Veinticuatro horas después de la llegada del nuevo sistema operativo iOS, tres de las cuatro aplicaciones más vendidas eran bloqueadores de anuncios. Su única competencia es el omnipresente juego Minecraft.

Apple anuncia su bloqueador de contenidos endulzado como una deferencia a los usuarios, pero incluye en su interior un corolario inquietante. Si en los últimos meses han consultado las redes sociales con su teléfono, se habrán dado cuenta de que el número de anuncios se ha incrementado exponencialmente. La tregua de los rótulos contextuales ha caducado y vuelven los anuncios chillones, las músicas por sorpresa, las reproducciones automáticas y quien sabe si los pop-ups que plagaron Internet en el cambio de siglo. Este giro, que podía ser una fiebre pasajera, ahora tiene visos de ser un estado sin retorno. Y Apple quiere su parte: un diezmo, una tasa, un impuesto revolucionario, por permitir qué anuncios traspasarán sus aparatos.

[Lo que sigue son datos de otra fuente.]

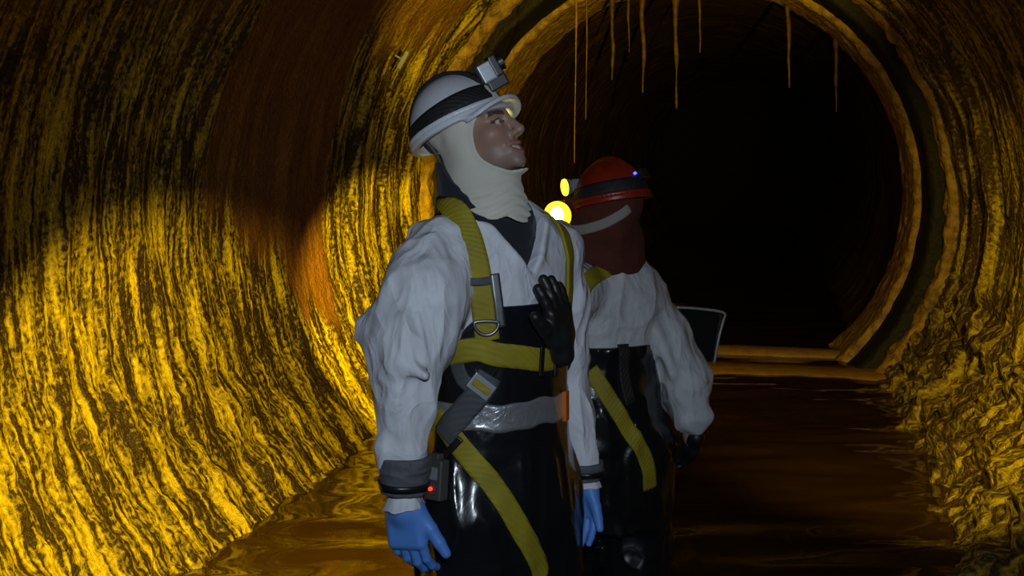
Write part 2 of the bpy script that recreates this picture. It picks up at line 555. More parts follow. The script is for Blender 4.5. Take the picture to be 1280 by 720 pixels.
def bore(name, s0, s1, ds, a0, a1, da, radf, m, shadef=None, kind='structure'):
    """strip of lining, angle a in degrees from the crown, + to the right"""
    s = np.arange(s0, s1 + ds / 2, ds); a = np.radians(np.arange(a0, a1 + da / 2, da))
    S, A = np.meshgrid(s, a, indexing='ij')
    Rv = radf(S.ravel(), A.ravel())
    C = axis_pt(S.ravel())
    V = C + NRM[None] * (Rv * np.sin(A.ravel()))[:, None] + np.array([0, 0, 1.0])[None] * (Rv * np.cos(A.ravel()))[:, None]
    ns, na = len(s), len(a)
    i = np.arange(ns - 1)[:, None] * na + np.arange(na - 1)[None]
    F = np.stack([i, i + 1, i + 1 + na, i + na], -1).reshape(-1, 4)
    at = {'axial': S.ravel(), 'around': A.ravel() * RR}
    if shadef is not None: at['umber'] = shadef(S.ravel(), A.ravel() * RR)
    o = mesh_obj(name, V, F, m, attrs=at)
    return tag(o, kind=kind)


def n2(x, y, o=0.0): return noise3(x, y, np.full_like(x, o) + 0.37)


def rad_near(S, A):
    ar = A * RR
    r = np.full_like(S, RR)
    r -= 0.022 * (n2(S / 0.055, ar / 0.40) - 0.5)
    r -= 0.020 * (n2(S / 0.03, ar / 0.16, 3.3) - 0.5)
    r -= 0.030 * ridge(n2(S / 0.20, ar / 1.2, 7.7)) ** 3
    r -= 0.05 * (n2(S / 0.55, ar / 0.9, 5.1) - 0.5)
    r -= 0.010 * (n2(S / 0.022, ar / 0.022, 9.1) - 0.5)
    # old joints between the lining rings stand proud as rounded ridges
    for sj, w_, h_ in ((6.05, 0.05, 0.03), (7.15, 0.045, 0.06), (7.75, 0.03, 0.04), (8.25, 0.05, 0.05)):
        wob = 0.04 * (n2(ar / 0.5, S * 0, 2.2) - 0.5)
        r -= h_ * np.exp(-((S - sj - wob) / w_) ** 2) * (0.5 + n2(ar / 0.3, S * 0, 8.8))
    # rubble and silt crust low on both sides
    low = np.clip((np.abs(A) - math.radians(98)) / math.radians(14), 0, 1)
    rgt = np.where(A > 0, 1.0, 0.35)
    rough = (n2(S / 0.16, ar / 0.16, 1.7) - 0.4) * 0.11 + (n2(S / 0.06, ar / 0.06, 4.7) - 0.5) * 0.06 + (n2(S / 0.025, ar / 0.025, 6.2) - 0.5) * 0.022
    r -= low * rgt * rough
    r -= np.where(A > 0, low, 0) * 0.030 * (n2(S / 0.035, ar / 0.030, 3.9) - 0.5)
    return r


def smooth(x): x = np.clip(x, 0, 1); return x * x * (3 - 2 * x)


def shade_near(S, ar):
    """dull rust tone for painted-in shade: a broad tongue on the left haunch, ragged along the drip lines"""
    e = 0.35 * (n2(S / 0.10, ar / 0.9, 2.6) - 0.5) + 0.25 * (n2(S / 0.4, ar / 0.5, 6.6) - 0.5)
    left = np.where(ar < 0, 1.0, 0.0)
    tongue = smooth((S - 5.0 + e) / 0.35) * smooth((6.80 + e * 0.3 - S) / 0.15)
    # the tongue reaches further down towards its far end
    depth = -3.10 - 0.62 * smooth((S - 5.3) / 1.3)
    reach = smooth((ar - depth + e) / 0.22)
    top = smooth((ar + 2.2 + e) / 0.5) * 0.8 * smooth((8.3 + e - S) / 0.4)
    return np.clip(left * np.maximum(tongue * reach, top) + (1 - left) * smooth((1.6 - ar + e) / 0.8) * 0.6 * smooth((7.9 + e - S) / 0.8), 0, 1)


M_WALL = mat_wall('crusted_lining')
M_WALL_R = mat_wall('crusted_lining_rough', streak=0.28, lumps=0.012, crust=(0.56, 0.42, 0.030), dark=(0.06, 0.034, 0.006))
bore('wall_left', 2.4, 8.72, 0.0125, -146, -28, 0.42, rad_near, M_WALL, shade_near)
bore('wall_right', 2.4, 8.72, 0.0125, 28, 146, 0.42, rad_near, M_WALL_R, shade_near)
bore('ceiling', -2.2, 8.72, 0.03, -28, 28, 0.7, rad_near, M_WALL, shade_near)
bore('wall_rear_left', -2.2, 2.4, 0.06, -146, -28, 1.2, rad_near, M_WALL, shade_near)
bore('wall_rear_right', -2.2, 2.4, 0.06, 28, 146, 1.2, rad_near, M_WALL_R, shade_near)
# the far bore, running on into the dark
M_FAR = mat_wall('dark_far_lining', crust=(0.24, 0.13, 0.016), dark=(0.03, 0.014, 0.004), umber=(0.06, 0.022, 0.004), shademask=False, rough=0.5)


def rad_far(S, A):
    ar = A * RR
    return 1.80 - 0.03 * (n2(S / 0.3, ar / 0.6) - 0.5) - 0.03 * (n2(S / 0.06, ar / 0.3, 3) - 0.5)


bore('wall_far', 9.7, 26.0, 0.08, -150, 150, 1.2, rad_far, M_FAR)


def rib(name, s0, s1, rin, rout, m, rough=0.012, seg=260):
    """a ring of lining with real thickness standing into the bore"""
    prof = [(s0, rout), (s0, rin + 0.03), (s0 + 0.015, rin + 0.008), (s0 + 0.04, rin), ((s0 + s1) / 2, rin), (s1 - 0.04, rin), (s1 - 0.01, rin + 0.01), (s1, rout)]
    pts = []
    for (sa, ra), (sb, rb) in zip(prof[:-1], prof[1:]):
        k = max(1, int(math.hypot(sb - sa, rb - ra) / 0.02))
        for t in range(k): pts.append((sa + (sb - sa) * t / k, ra + (rb - ra) * t / k))
    pts.append(prof[-1]); pts = np.array(pts)
    a = np.radians(np.linspace(-150, 150, seg))
    S = np.repeat(pts[:, 0][:, None], seg, 1).ravel(); R0 = np.repeat(pts[:, 1][:, None], seg, 1).ravel()
    A = np.tile(a, (len(pts), 1)).ravel(); ar = A * RR
    R = R0 - rough * 3 * (n2(S / 0.09, ar / 0.16, 4.2) - 0.5) - rough * 1.5 * (n2(S / 0.035, ar / 0.05, 1.2) - 0.5)
    S2 = S + rough * 2 * (n2(ar / 0.12, R0 / 0.1, 3.9) - 0.5)
    V = axis_pt(S2) + NRM[None] * (R * np.sin(A))[:, None] + np.array([0, 0, 1.0])[None] * (R * np.cos(A))[:, None]
    n = len(pts)
    i = np.arange(n - 1)[:, None] * seg + np.arange(seg - 1)[None]
    F = np.stack([i, i + 1, i + 1 + seg, i + seg], -1).reshape(-1, 4)
    return tag(mesh_obj(name, V, F, m, attrs={'axial': S, 'around': ar}), kind='structure')


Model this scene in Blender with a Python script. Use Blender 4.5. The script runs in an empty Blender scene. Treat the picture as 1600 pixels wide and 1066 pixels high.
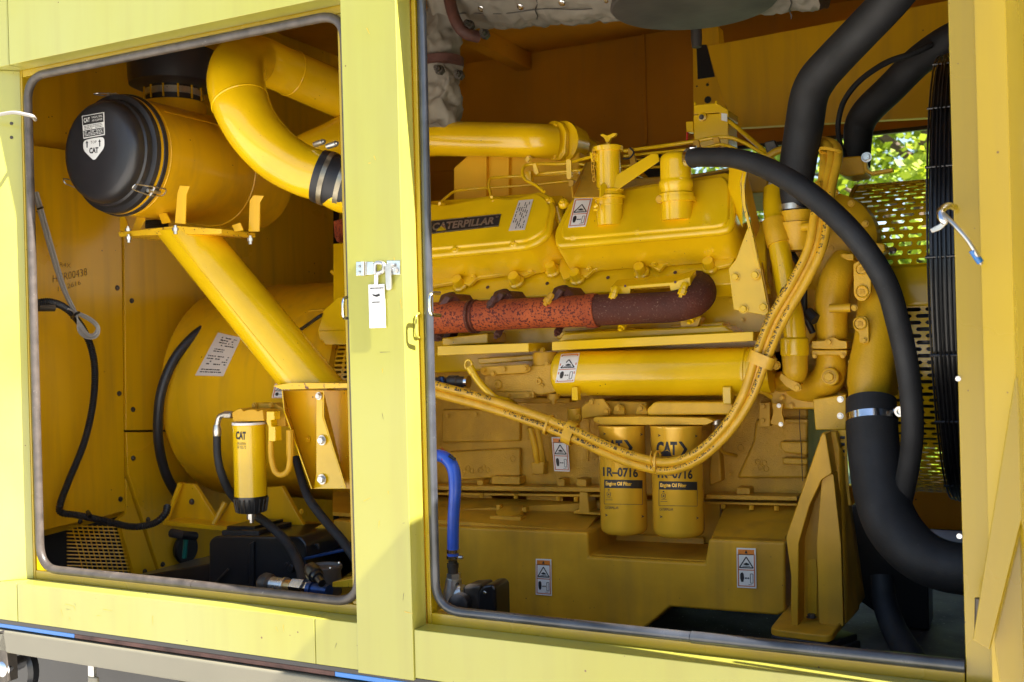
import bpy, bmesh, math, random
from mathutils import Vector as V3, Matrix, Quaternion
random.seed(7)
sc = bpy.context.scene
COL = sc.collection
R = math.radians
# ------------------------------------------------------------------ camera
F = 1640.0; PSI = math.atan(1640/3250.); CAM = V3((0, -1.7, 1.75)); S = .027; CC = math.sqrt(1-S*S)
AX = V3((-math.sin(PSI), math.cos(PSI), 0)); RT = V3((math.cos(PSI), math.sin(PSI), 0)); UP = V3((0, 0, 1))
cam = bpy.data.cameras.new('camera'); cam.lens = 36*F/1600; cam.sensor_width = 36; cam.clip_start = .05; cam.clip_end = 500
cam.dof.use_dof = True; cam.dof.focus_distance = 2.35; cam.dof.aperture_fstop = 7.1
co = bpy.data.objects.new('camera', cam); COL.objects.link(co); sc.camera = co
Xc = RT*CC - UP*S; Yc = RT*S + UP*CC; Zc = -AX
co.matrix_world = Matrix(((Xc.x, Yc.x, Zc.x, CAM.x), (Xc.y, Yc.y, Zc.y, CAM.y), (Xc.z, Yc.z, Zc.z, CAM.z), (0, 0, 0, 1)))
# ------------------------------------------------------------------ light
SUN = V3((.70, -.076, .70)).normalized()
w = bpy.data.worlds.new('World'); sc.world = w; w.use_nodes = True
wn = w.node_tree; bg = wn.nodes['Background']; sky = wn.nodes.new('ShaderNodeTexSky')
sky.sky_type = 'NISHITA'; sky.sun_disc = False; sky.sun_elevation = math.asin(SUN.z); sky.sun_rotation = math.atan2(SUN.x, SUN.y)
sky.dust_density = 1.5
wn.links.new(sky.outputs[0], bg.inputs[0]); bg.inputs[1].default_value = .08
sl = bpy.data.lights.new('sun', 'SUN'); sl.energy = 5; sl.angle = R(.5); sl.color = (1, .96, .9)
so = bpy.data.objects.new('sun', sl); COL.objects.link(so); so.rotation_euler = (-SUN).to_track_quat('-Z', 'Y').to_euler(); so.location = (6, 0, 9)
sc.view_settings.view_transform = 'Standard'; sc.view_settings.look = 'None'; sc.view_settings.gamma = 1
sc.view_settings.exposure = 2.05
sc.render.engine = 'CYCLES'
sc.cycles.max_bounces = 8; sc.cycles.diffuse_bounces = 5; sc.cycles.glossy_bounces = 4
# ------------------------------------------------------------------ pixel -> place
def ray(px, py):
    u = (px-800)/F; v = (533-py)/F
    return AX + RT*(u*CC+v*S) + UP*(-u*S+v*CC)
def P(px, py, Y=0.):
    d = ray(px, py); return CAM + d*((Y-CAM.y)/d.y)
def mpp(p): return (p-CAM).dot(AX)/F          # metres covered by one pixel at a point
class Pl:
    def __init__(s, p, n): s.p = V3(p); s.n = V3(n).normalized()
    def hit(s, px, py):
        d = ray(px, py); return CAM + d*((s.p-CAM).dot(s.n)/d.dot(s.n)), s.n
class Cy:
    def __init__(s, p, d, r): s.p = V3(p); s.d = V3(d).normalized(); s.r = r
    def hit(s, px, py):
        d = ray(px, py); o = CAM-s.p
        dp = d-s.d*d.dot(s.d); op = o-s.d*o.dot(s.d)
        A = dp.dot(dp); B = 2*dp.dot(op); C_ = op.dot(op)-s.r**2; q = B*B-4*A*C_
        t = (-B-math.sqrt(max(q, 0)))/(2*A)
        h = CAM+d*t; n = (h-s.p); n -= s.d*n.dot(s.d)
        return h, n.normalized()
def VP_(Y): return Pl((0, Y, 0), (0, -1, 0))
FR = V3((0, -1, 0))
# ------------------------------------------------------------------ materials
def paint(name, col, rough=.35, var=.12, coat=.3, bump=.0, bscale=300, metal=0., spec=.5, col2=None, nscale=4., speck=None, sscale=60, samt=.5, streak=0., dots=0.):
    m = bpy.data.materials.new(name); m.use_nodes = True; n = m.node_tree; b = n.nodes['Principled BSDF']
    b.inputs['Roughness'].default_value = rough; b.inputs['Metallic'].default_value = metal
    b.inputs['Specular IOR Level'].default_value = spec
    b.inputs['Coat Weight'].default_value = coat; b.inputs['Coat Roughness'].default_value = .12
    tc = n.nodes.new('ShaderNodeTexCoord'); nz = n.nodes.new('ShaderNodeTexNoise')
    geo = n.nodes.new('ShaderNodeNewGeometry')
    n.links.new(geo.outputs['Position'], nz.inputs['Vector']); nz.inputs['Scale'].default_value = nscale; nz.inputs['Detail'].default_value = 5
    mx = n.nodes.new('ShaderNodeMix'); mx.data_type = 'RGBA'
    c = V3(col); d = V3(col2) if col2 else c*(1-var*1.6)
    mx.inputs[6].default_value = (*[min(1, x*(1+var*.5)) for x in c], 1); mx.inputs[7].default_value = (*d, 1)
    rp = n.nodes.new('ShaderNodeMapRange'); rp.inputs[1].default_value = .35; rp.inputs[2].default_value = .7
    n.links.new(nz.outputs[0], rp.inputs[0]); n.links.new(rp.outputs[0], mx.inputs[0])
    out = mx.outputs[2]
    if speck:
        n2 = n.nodes.new('ShaderNodeTexNoise'); n2.inputs['Scale'].default_value = sscale; n2.inputs['Detail'].default_value = 8; n2.inputs['Roughness'].default_value = .65
        n.links.new(geo.outputs['Position'], n2.inputs['Vector'])
        r2 = n.nodes.new('ShaderNodeMapRange'); r2.inputs[1].default_value = samt; r2.inputs[2].default_value = samt+.04
        n.links.new(n2.outputs[0], r2.inputs[0])
        m2 = n.nodes.new('ShaderNodeMix'); m2.data_type = 'RGBA'; m2.inputs[7].default_value = (*speck, 1)
        n.links.new(out, m2.inputs[6]); n.links.new(r2.outputs[0], m2.inputs[0]); out = m2.outputs[2]
    if streak:
        mp = n.nodes.new('ShaderNodeMapping'); mp.inputs['Scale'].default_value = (22, 22, 1.6); n.links.new(geo.outputs['Position'], mp.inputs['Vector'])
        n4 = n.nodes.new('ShaderNodeTexNoise'); n4.inputs['Scale'].default_value = 1.; n4.inputs['Detail'].default_value = 6; n.links.new(mp.outputs[0], n4.inputs['Vector'])
        r4 = n.nodes.new('ShaderNodeMapRange'); r4.inputs[1].default_value = .48; r4.inputs[2].default_value = .75; r4.inputs[4].default_value = streak; n.links.new(n4.outputs[0], r4.inputs[0])
        m4 = n.nodes.new('ShaderNodeMix'); m4.data_type = 'RGBA'; m4.inputs[7].default_value = (.20, .13, .04, 1); n.links.new(out, m4.inputs[6]); n.links.new(r4.outputs[0], m4.inputs[0]); out = m4.outputs[2]
    if dots:
        n5 = n.nodes.new('ShaderNodeTexVoronoi'); n5.inputs['Scale'].default_value = dots; n.links.new(geo.outputs['Position'], n5.inputs['Vector'])
        n6 = n.nodes.new('ShaderNodeTexNoise'); n6.inputs['Scale'].default_value = 9; n.links.new(geo.outputs['Position'], n6.inputs['Vector'])
        mm = n.nodes.new('ShaderNodeMath'); mm.operation = 'MULTIPLY'; n.links.new(n6.outputs[0], mm.inputs[0]); mm.inputs[1].default_value = .16
        lt_ = n.nodes.new('ShaderNodeMath'); lt_.operation = 'LESS_THAN'; n.links.new(n5.outputs['Distance'], lt_.inputs[0]); 
        sb_ = n.nodes.new('ShaderNodeMath'); sb_.operation = 'SUBTRACT'; n.links.new(mm.outputs[0], sb_.inputs[0]); sb_.inputs[1].default_value = .045; n.links.new(sb_.outputs[0], lt_.inputs[1])
        m5 = n.nodes.new('ShaderNodeMix'); m5.data_type = 'RGBA'; m5.inputs[7].default_value = (.14, .07, .02, 1); n.links.new(out, m5.inputs[6]); n.links.new(lt_.outputs[0], m5.inputs[0]); out = m5.outputs[2]
    n.links.new(out, b.inputs['Base Color'])
    rr = n.nodes.new('ShaderNodeMapRange'); rr.inputs[3].default_value = rough*.8; rr.inputs[4].default_value = min(1, rough*1.3)
    n.links.new(nz.outputs[0], rr.inputs[0]); n.links.new(rr.outputs[0], b.inputs['Roughness'])
    if bump:
        n3 = n.nodes.new('ShaderNodeTexNoise'); n3.inputs['Scale'].default_value = bscale; n3.inputs['Detail'].default_value = 3
        n.links.new(geo.outputs['Position'], n3.inputs['Vector'])
        bp = n.nodes.new('ShaderNodeBump'); bp.inputs['Strength'].default_value = bump; bp.inputs['Distance'].default_value = .002
        n.links.new(n3.outputs[0], bp.inputs['Height']); n.links.new(bp.outputs[0], b.inputs['Normal']); n.links.new(bp.outputs[0], b.inputs['Coat Normal'])
    return m
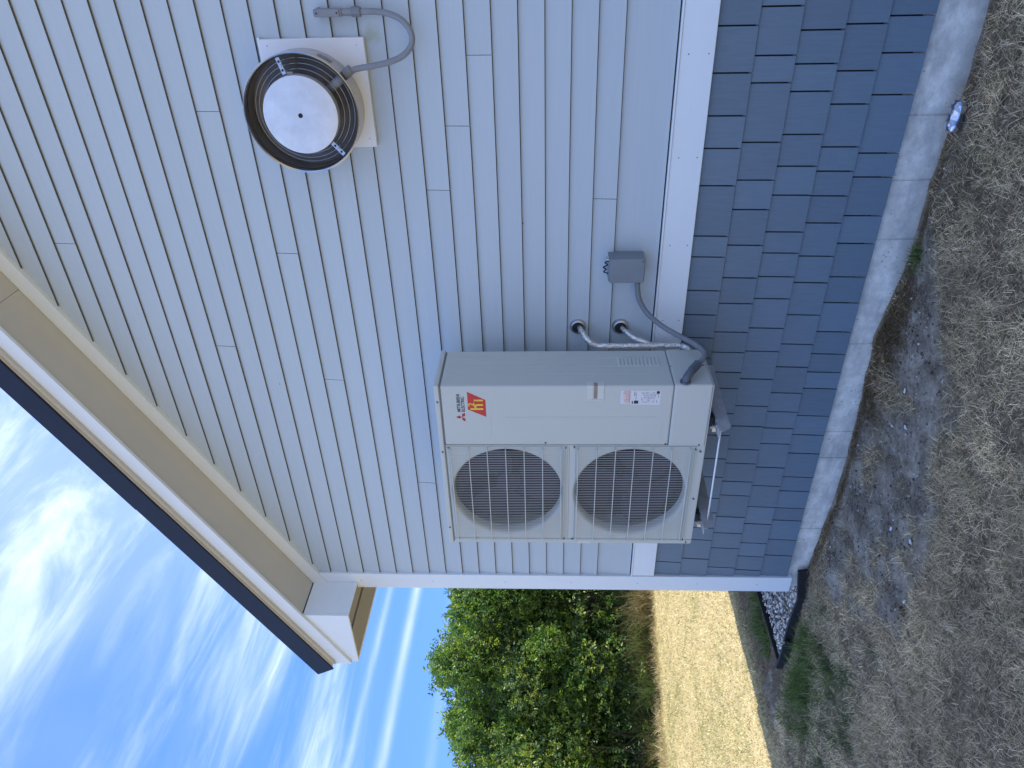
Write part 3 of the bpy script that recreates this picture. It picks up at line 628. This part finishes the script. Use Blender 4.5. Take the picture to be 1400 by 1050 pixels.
lathe('cover_hole', (cxv - .002, 0, czv + .002), [(.0001, -.172), (.0098, -.1745), (.0098, -.1765), (.0085, -.1770)], dark_m, ef, seg=20)
for r_, y_ in ((.178, -.120), (.199, -.112), (.219, -.100)):
    P = [(cxv + r_ * math.cos(t), y_, czv + r_ * math.sin(t)) for t in [2 * math.pi * k / 64 for k in range(65)]]
    tube('guard_ring', P, .0015, steel_m, ef, seg=6, n=1)
for (x, z) in ((1.397, 2.938), (1.012, 2.722)):
    d = Vector((x - cxv, 0, z - czv)).normalized(); t = Vector((-d.z, 0, d.x))
    def q(a, b_, y): v = Vector((cxv, y, czv)) + d * a + t * b_; return tuple(v)
    V = [q(.168, -.009, -.150), q(.238, -.009, -.150), q(.238, .009, -.150), q(.168, .009, -.150), q(.168, -.009, -.146), q(.238, -.009, -.146), q(.238, .009, -.146), q(.168, .009, -.146)]
    cl_ = poly('clip_bracket', V, [(0, 1, 2, 3), (7, 6, 5, 4), (0, 4, 5, 1), (1, 5, 6, 2), (2, 6, 7, 3), (3, 7, 4, 0)], galv_m, ef, bevel=.001)
    for a in (.185, .203, .221):
        c = q(a, 0, 0); lathe('clip_hole', (c[0], 0, c[2]), [(.0001, -.1512), (.0052, -.1512), (.0052, -.149)], dark_m, cl_, seg=10)
    lathe('clip_bolt', (q(.203, 0, 0)[0], 0, q(.203, 0, 0)[2]), [(.0001, -.156), (.0065, -.156), (.0065, -.1505)], galv_m, cl_, seg=6, smooth=False)
box('wire_tag', (1.325, -.100, 2.905), (1.352, -.094, 2.93), paper_m, ef)
# cable sleeve crossing the shroud toward the motor
aS = math.atan2(2.655 - czv, 1.352 - cxv); dS = Vector((math.cos(aS), 0, math.sin(aS)))
tube('cable_sleeve', [tuple(Vector((cxv, -.098, czv)) + dS * r_) for r_ in (.148, .2405)], .020, conduit_l, ef, seg=16, n=1)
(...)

El gravamen de mediador, de tener éxito, se puede multiplicar en todas las capas: el impuesto del fabricante del teléfono y el del fabricante del sistema y el del proveedor de Internet y el de gestor del nodo. Un recorrido entre peajes con tantas mordidas como un trayecto en carretera por un país en desarrollo plagado de vallas publicitarias.

El contexto que la nueva iOS dice apaciguar en la navegación, lo multiplica luego en el bolsillo con lo que ha denominado Proactive Assistant - que traduciríamos como “Ayudante con iniciativa propia”- y que es en realidad un calco de lo que Google lleva colocando en los Android bajo el nombre de Now. Una máquina que te hace sugerencias según tu lugar y tu historial, que lleva a la calle lo que en las pantallas se ha denominado, según contextos, “la corriente” o “la trampa de las redes sociales”, que nos encierra dándonos primero solo lo que nos gusta y más tarde sólo lo que el intermediario promociona. La extiende a la vida física con aparatos que nos pían qué hacer y dónde hacerlo, maquillados con nuestro historial y disfrazados de elección propia.

El viejo sueño de Internet de los sitios web disgregados ha colapsado. Aquella red donde tenía tanta presencia la página del fontanero del barrio como la de la multinacional de zapatillas hoy ha cambiado radicalmente gracias a los muros, donde hemos reunido a los amigos en cortijos supervisados por directores comerciales. Ahora nos hemos llevado la trampa a la calle: los aparatos de nuestros bolsillos rebosan el muro y lo aplican en las esquinas a golpes de alerta y vibración. Ese es el mensaje que se atisba en las presentaciones de los nuevos sistemas operativos: no va a amainar la inundación publicitaria. La sugerencia se está convirtiendo en el imperativo.